In Options for tax increases, the IFS says, in relation to pensions taxation, that although restricting income tax relief on pension contributions would raise large sums, this should be avoided as it would be unfair and distortionary to restrict up-front relief but continue to tax pension income at the taxpayer’s marginal rate. The IFS also points to the great difficulties in attributing employer contributions to DB schemes to specific individuals so that they could be taxed.

If further tax is to be raised on pension savings, the IFS points to levying some NICs on employer pension contributions and/or reforming the 25% tax-free lump sum.

Pointing to the annual cost of NICs relief on employer pension contributions of around £30 billion in 2029/30 terms, the IFS says that “there are legitimate questions as to whether the subsidy needs to be so large”. It says that “numerous possibilities exist for moving towards a system in which at least some NICs are charged on employer contributions”.

On the tax-free lump sum, the IFS says that this is “ripe for reform” given that it “provides the largest benefit to those with the highest incomes in retirement” and “subsidises saving for those who have already accumulated big pension pots”. The IFS sets out two options – a simple reduction in the current £268,275 cap, to say £100,000, or the replacement of the tax-free lump sum in its entirety with a taxable cash top up on pension withdrawals.
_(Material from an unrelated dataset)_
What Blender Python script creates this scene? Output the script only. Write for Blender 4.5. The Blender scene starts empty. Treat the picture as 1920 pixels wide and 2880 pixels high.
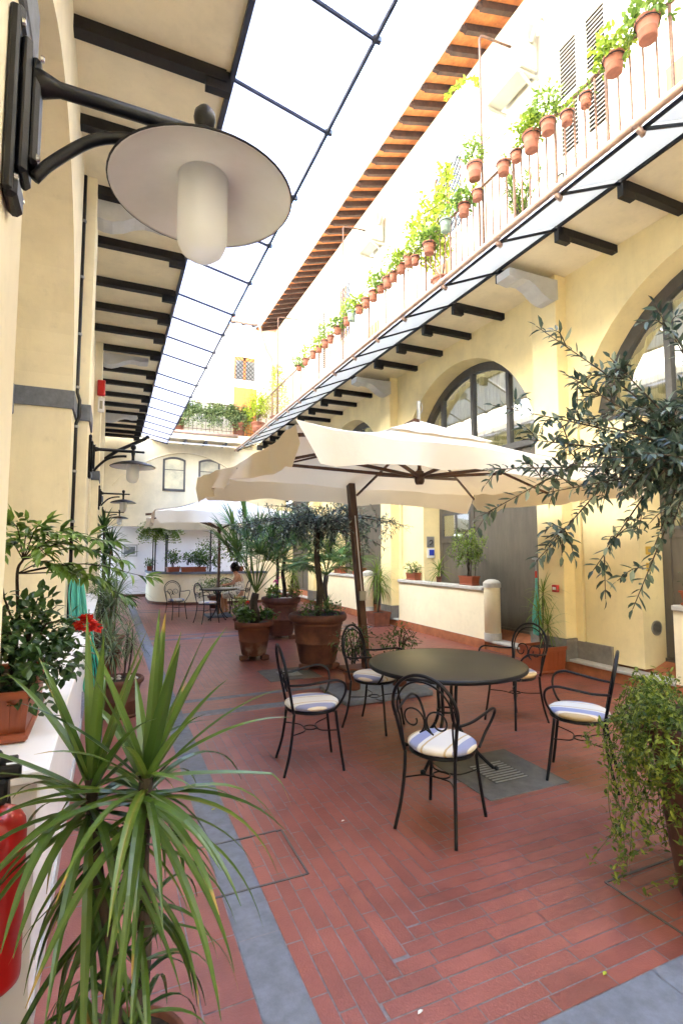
import bpy, math, random
from mathutils import Vector, Matrix
R=math.radians
S=bpy.context.scene
random.seed(7)
# ---------- camera, sky, sun, exposure ----------
cam_d=bpy.data.cameras.new('camera'); cam=bpy.data.objects.new('camera',cam_d); S.collection.objects.link(cam)
cam.location=(0,0,1.6); cam.rotation_euler=(R(94.4),0,R(-23.8))
cam_d.sensor_fit='VERTICAL'; cam_d.sensor_height=36.0; cam_d.lens=36.0*1466/2880; cam_d.clip_end=500; cam_d.clip_start=.05
S.camera=cam
SUN_EL,SUN_AZ=42.0,98.0      # azimuth clockwise from +Y
W=bpy.data.worlds.new('World'); S.world=W; W.use_nodes=True
nt=W.node_tree; bg=nt.nodes['Background']; sky=nt.nodes.new('ShaderNodeTexSky'); sky.sky_type='NISHITA'; sky.sun_disc=False
sky.sun_elevation=R(SUN_EL); sky.sun_rotation=R(SUN_AZ); sky.air_density=1.0; sky.dust_density=1.5; sky.ozone_density=2.0
nt.links.new(sky.outputs[0],bg.inputs[0]); bg.inputs[1].default_value=0.15
sd=bpy.data.lights.new('sun','SUN'); sd.energy=2.6; sd.angle=R(.5); sd.color=(1,.97,.92)
so=bpy.data.objects.new('sun',sd); S.collection.objects.link(so)
_d=Vector((math.sin(R(SUN_AZ))*math.cos(R(SUN_EL)),math.cos(R(SUN_AZ))*math.cos(R(SUN_EL)),math.sin(R(SUN_EL))))
so.rotation_euler=_d.to_track_quat('Z','Y').to_euler(); so.location=(0,0,30)
S.view_settings.view_transform='Standard'; S.view_settings.look='None'; S.view_settings.gamma=1.0
S.view_settings.exposure=4.6
S.cycles.max_bounces=10; S.cycles.diffuse_bounces=8; S.cycles.transparent_max_bounces=12
# ---------- helpers ----------
def U(a,b): return random.uniform(a,b)
def V(*a): return Vector(a)
class MB:
    def __init__(s): s.v=[]; s.f=[]; s.r=[]; s.cur=.5
    def add(s,vs,fs):
        o=len(s.v); s.v+= [tuple(p) for p in vs]; s.r+=[s.cur]*len(vs); s.f+=[tuple(i+o for i in f) for f in fs]
    def box(s,lo,hi):
        x0,y0,z0=lo; x1,y1,z1=hi
        s.add([(x0,y0,z0),(x1,y0,z0),(x1,y1,z0),(x0,y1,z0),(x0,y0,z1),(x1,y0,z1),(x1,y1,z1),(x0,y1,z1)],
              [(0,3,2,1),(4,5,6,7),(0,1,5,4),(1,2,6,5),(2,3,7,6),(3,0,4,7)])
    def bbox(s,lo,hi,b=.008):            # box with chamfered edges
        x0,y0,z0=lo; x1,y1,z1=hi; b=min(b,(x1-x0)*.4,(y1-y0)*.4,(z1-z0)*.4)
        def ring(e,z): return [(x0+e,y0,z),(x1-e,y0,z),(x1,y0+e,z),(x1,y1-e,z),(x1-e,y1,z),(x0+e,y1,z),(x0,y1-e,z),(x0,y0+e,z)]
        def ringi(z): return [(x0+b,y0+b,z),(x1-b,y0+b,z),(x1-b,y0+b,z),(x1-b,y1-b,z),(x1-b,y1-b,z),(x0+b,y1-b,z),(x0+b,y1-b,z),(x0+b,y0+b,z)]
        vs=ringi(z0)+ring(b,z0+b)+ring(b,z1-b)+ringi(z1); fs=[]
        for k in range(3):
            for i in range(8): j=(i+1)%8; fs.append((k*8+i,k*8+j,k*8+8+j,k*8+8+i))
        fs+=[(7,5,3,1),(24+0,24+2,24+4,24+6)]
        s.add(vs,fs)
    def tube(s,path,r,n=8,cap=True):
        path=[Vector(p) for p in path]; m=len(path); vs=[]; fs=[]
        rr=r if isinstance(r,(list,tuple)) else [r]*m
        t0=(path[1]-path[0]).normalized(); a=t0.orthogonal().normalized(); prev=t0
        for i,p in enumerate(path):
            t=(path[min(i+1,m-1)]-path[max(i-1,0)])
            t=t.normalized() if t.length>1e-9 else prev
            q=prev.rotation_difference(t); a=q@a; a=(a-t*a.dot(t)).normalized(); prev=t; b=t.cross(a)
            for k in range(n):
                an=2*math.pi*k/n; vs.append(p+(a*math.cos(an)+b*math.sin(an))*rr[i])
        for i in range(m-1):
            for k in range(n): j=(k+1)%n; fs.append((i*n+k,i*n+j,(i+1)*n+j,(i+1)*n+k))
        if cap: fs.append(tuple(range(n-1,-1,-1))); fs.append(tuple((m-1)*n+k for k in range(n)))
        s.add(vs,fs)
    def bar(s,a,b,w,h=None):           # straight rectangular bar between two points
        h=h or w; a=Vector(a); b=Vector(b); t=(b-a).normalized(); up=V(0,0,1) if abs(t.z)<.95 else V(0,1,0)
        r=t.cross(up).normalized()*w/2; u=r.cross(t).normalized()*h/2
        vs=[a-r-u,a+r-u,a+r+u,a-r+u,b-r-u,b+r-u,b+r+u,b-r+u]
        s.add(vs,[(0,1,2,3),(4,7,6,5),(0,4,5,1),(1,5,6,2),(2,6,7,3),(3,7,4,0)])
    def lathe(s,prof,c=(0,0,0),n=24,a0=0,a1=2*math.pi):
        m=len(prof); vs=[]; fs=[]; full=abs(a1-a0-2*math.pi)<1e-6; nn=n if full else n+1
        for r,z in prof:
            for k in range(nn):
                an=a0+(a1-a0)*k/n; vs.append((c[0]+r*math.cos(an),c[1]+r*math.sin(an),c[2]+z))
        for i in range(m-1):
            for k in range(n):
                j=(k+1)%nn; fs.append((i*nn+k,i*nn+j,(i+1)*nn+j,(i+1)*nn+k))
        s.add(vs,fs)
    def prism(s,poly,ax,lo,hi):        # 2-D polygon swept along axis ax
        n=len(poly)
        def P3(p,h): return (h,p[0],p[1]) if ax==0 else ((p[0],h,p[1]) if ax==1 else (p[0],p[1],h))
        vs=[P3(p,lo) for p in poly]+[P3(p,hi) for p in poly]
        fs=[tuple(range(n-1,-1,-1)),tuple(range(n,2*n))]+[(i,(i+1)%n,n+(i+1)%n,n+i) for i in range(n)]
        s.add(vs,fs)
    def leaf(s,p,d,ln,w,up=None,fold=.25,curl=.15):
        p=Vector(p); d=Vector(d).normalized(); up=up or V(U(-.5,.5),U(-.5,.5),1)
        x=d.cross(up)
        if x.length<1e-4: x=V(1,0,0)
        x=x.normalized(); n=x.cross(d).normalized(); w2=w/2
        s.add([p,p+d*ln*.35+x*w2+n*fold*w2,p+d*ln*.35-n*0,p+d*ln*.35-x*w2+n*fold*w2,
               p+d*ln*.72+x*w2*.75+n*(fold*w2-curl*ln*.4),p+d*ln*.72-n*curl*ln*.4,p+d*ln*.72-x*w2*.75+n*(fold*w2-curl*ln*.4),p+d*ln-n*curl*ln],
              [(0,1,2),(0,2,3),(1,4,5,2),(2,5,6,3),(4,7,5),(5,7,6)])
    def blade(s,p,d,ln,w,droop=.5,seg=7,fold=.25,taper=.9,twist=0,kink=None,tip=0):
        p=Vector(p); d=Vector(d).normalized(); vs=[]; fs=[]; pos=p.copy(); st=ln/seg
        side=d.cross(V(0,0,1))
        if side.length<.05: side=V(math.cos(twist*9),math.sin(twist*9),0)
        side.normalize()
        if twist: side=(Matrix.Rotation(twist,3,d)@side)
        for i in range(seg+1):
            t=i/seg; ww=w*.5*(min(1,.55+2.2*t) if t<.25 else (1-((t-.25)/.75)**2.2*taper)); ww=max(ww,.0008)
            n=side.cross(d).normalized()
            vs+=[pos-side*ww+n*fold*ww,pos,pos+side*ww+n*fold*ww]
            dd=droop*(.3+1.4*t)*st/ln*1.6
            if kink and abs(t-kink)<.08: dd+=.8
            d=(d+V(0,0,-1)*dd).normalized(); pos=pos+d*st
        o_=len(s.r)
        for i in range(seg):
            a=i*3; fs+=[(a,a+1,a+4,a+3),(a+1,a+2,a+5,a+4)]
        s.add(vs,fs)
        if tip:
            for q in range(3*tip): s.r[-1-q]=1.0
        for q in range(seg+1): s.r[o_+q*3+1]=min(1,s.r[o_+q*3+1]+.10) if s.r[o_+q*3+1]<.99 else 1
    def obj(s,name,m,parent=None,smooth=False,loc=None):
        me=bpy.data.meshes.new(name); me.from_pydata(s.v,[],s.f); me.update()
        at=me.attributes.new('rnd','FLOAT','POINT'); at.data.foreach_set('value',s.r)
        if m: me.materials.append(m)
        if smooth: me.shade_smooth()
        o=bpy.data.objects.new(name,me); S.collection.objects.link(o)
        if parent: o.parent=parent
        if loc: o.location=loc
        return o
def thing(name,label,cat,loc=(0,0,0),rz=0,group=None):
    o=bpy.data.objects.new(name,None); S.collection.objects.link(o); o.empty_display_size=.1
    o.location=loc; o.rotation_euler=(0,0,rz); return tag(o,label,cat,group)
def tag(o,label,cat,group=None):
    o['label']=label; o['category']=cat
    if group: o['group']=group
    return o
def struct(o): o['kind']='structure'; return o
def copy_tree(o,parent=None):
    c=o.copy(); S.collection.objects.link(c)
    if parent: c.parent=parent
    for ch in [x for x in o.children]: copy_tree(ch,c)
    return c
# ---------- materials ----------
def mat(name,col,rough=.6,metal=0,var=.12,scale=8,bump=0,bscale=120,col2=None,spec=.5,coat=0,stretch=None):
    m=bpy.data.materials.new(name); m.use_nodes=True; t=m.node_tree; b=t.nodes['Principled BSDF']; L=t.links.new
    b.inputs['Roughness'].default_value=rough; b.inputs['Metallic'].default_value=metal
    b.inputs['Specular IOR Level'].default_value=spec; b.inputs['Coat Weight'].default_value=coat
    tc=t.nodes.new('ShaderNodeTexCoord'); src=tc.outputs['Object']
    if stretch:
        mp=t.nodes.new('ShaderNodeMapping'); mp.inputs['Scale'].default_value=stretch; L(src,mp.inputs[0]); src=mp.outputs[0]
    n=t.nodes.new('ShaderNodeTexNoise'); n.inputs['Scale'].default_value=scale; n.inputs['Detail'].default_value=6; n.inputs['Roughness'].default_value=.65; L(src,n.inputs[0])
    r=t.nodes.new('ShaderNodeValToRGB'); c2=col2 or tuple(c*(1-var*2) for c in col); c1=tuple(min(1,c*(1+var*.6)) for c in col)
    r.color_ramp.elements[0].position=.32; r.color_ramp.elements[1].position=.68
    r.color_ramp.elements[0].color=(*c2,1); r.color_ramp.elements[1].color=(*c1,1)
    L(n.outputs[0],r.inputs[0]); L(r.outputs[0],b.inputs['Base Color'])
    if bump:
        n2=t.nodes.new('ShaderNodeTexNoise'); n2.inputs['Scale'].default_value=bscale; n2.inputs['Detail'].default_value=3; L(src,n2.inputs[0])
        bp=t.nodes.new('ShaderNodeBump'); bp.inputs['Strength'].default_value=bump; bp.inputs['Distance'].default_value=.004; L(n2.outputs[0],bp.inputs['Height']); L(bp.outputs[0],b.inputs['Normal'])
    return m
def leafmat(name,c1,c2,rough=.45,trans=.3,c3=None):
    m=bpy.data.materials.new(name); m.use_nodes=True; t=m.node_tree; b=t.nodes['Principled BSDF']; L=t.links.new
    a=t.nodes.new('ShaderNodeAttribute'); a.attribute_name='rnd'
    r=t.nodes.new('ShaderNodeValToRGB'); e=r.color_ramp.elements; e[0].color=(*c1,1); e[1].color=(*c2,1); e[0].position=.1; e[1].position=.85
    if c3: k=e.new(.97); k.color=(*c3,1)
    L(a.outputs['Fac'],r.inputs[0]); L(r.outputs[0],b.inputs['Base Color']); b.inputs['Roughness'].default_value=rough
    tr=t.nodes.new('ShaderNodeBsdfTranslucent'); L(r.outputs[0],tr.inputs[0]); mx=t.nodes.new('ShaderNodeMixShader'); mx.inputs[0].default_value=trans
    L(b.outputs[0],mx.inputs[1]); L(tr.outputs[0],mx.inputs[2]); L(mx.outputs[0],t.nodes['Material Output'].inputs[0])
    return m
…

The latter is described as an “attractive option” as it could “be done in a way that also raised meaningful amounts of revenue while still strengthening saving incentives for those most at risk of under-funding their retirements”.

Comment

The IFS’s position on pensions tax reform is well known and so these latest comments are not a surprise. However, it is disappointing that it has not looked at transitional arrangements for any change to what Nigel Lawson called all those years ago, the “much loved, but anomalous lump sum” and so risk encouraging those who might be adversely affected to rush to take some of their retirement benefits before Budget Day.